Ver futebol em casa ainda é o que era?
O futebol da TV de hoje não é igual ao futebol da TV de antes. Tem mais tempo, mas menos espaço. Mais pressa, menos motivo. Mais palavras, menos conceitos. Mais conversa, menos diálogo.O futebol da TV mudou. Mudou no relato. Umas vezes ficou mais fino, outras mais prático. Hoje, o guarda-redes sai a um cruzamento e agarra uma bola. Antes, neutralizava uma jogada. Hoje, um árbitro poupa um amarelo a um jogador. Antes, contemporizava.
Mas, também, antes um médio corria para a direita para tapar o espaço. Hoje bascula. É o mesmo médio, a mesma corrida, o mesmo espaço. Mas todo um novo conceito.
Onde havia contra-ataques criaram-se transições rápidas. Onde havia médios centro e só, apareceram os trincos, os seis, os oitos, os oito-e-meio, os não-é-bem-dez-mas-pode-jogar-ali, os atrás-do-avançado, os box-to-box, os carregadores de piano, os uma-espécie-de-Pirlo-mas-mais-rápido.
O futebol da TV perdeu drama e ganhou crítica. Já ninguém respira fundo. Antes, um central batia a bola para a frente e aliviava. Hoje, bate a bola para a frente e joga feio. Sem cerimónias. Já ninguém alivia no futebol moderno. Ganhou-se etiqueta, como se Paula Bobone dissesse que o que fica bem é o central sair a jogar.

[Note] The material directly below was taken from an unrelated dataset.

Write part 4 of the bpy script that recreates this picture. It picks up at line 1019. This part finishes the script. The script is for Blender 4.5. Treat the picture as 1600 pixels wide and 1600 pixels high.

Antes, na TV, víamos resumos dos jogos. Hoje vemos resumos dos resumos.
E o resumo alargado foi metido na estante das petazetas e da Bota Botilde. É para nostálgicos, só. Condensa-se 90 minutos em menos de dois, haja quantos golos houver. E, agora, até temos a garantia de ver sempre tudo. Perdemos os «lances dos quais não dispomos imagens»
Antes, no futebol da TV, víamos o necessário. Por vezes menos que isso, quando aparecia um poste à frente. Hoje vemos tudo e queixámo-nos das mãos à frente da boca que impedem o especialista em leitura labial de perceber o que disse, afinal, o Ronaldo.
Vemos futebol de todos os ângulos. Da esquerda, da direita, de cima, a 360 graus. O futebol da TV é o futuro preconizado por Orwell. Um Big Brother das quatro linhas.
O futebol da TV, antes, era menos, mas era de todos. Hoje é de quem paga.
Nem sempre é mau. Porque o futebol da TV, salvo raras exceções, faz mal ao futebol. É como uma embalagem de leite: precisa de dose diária recomendada.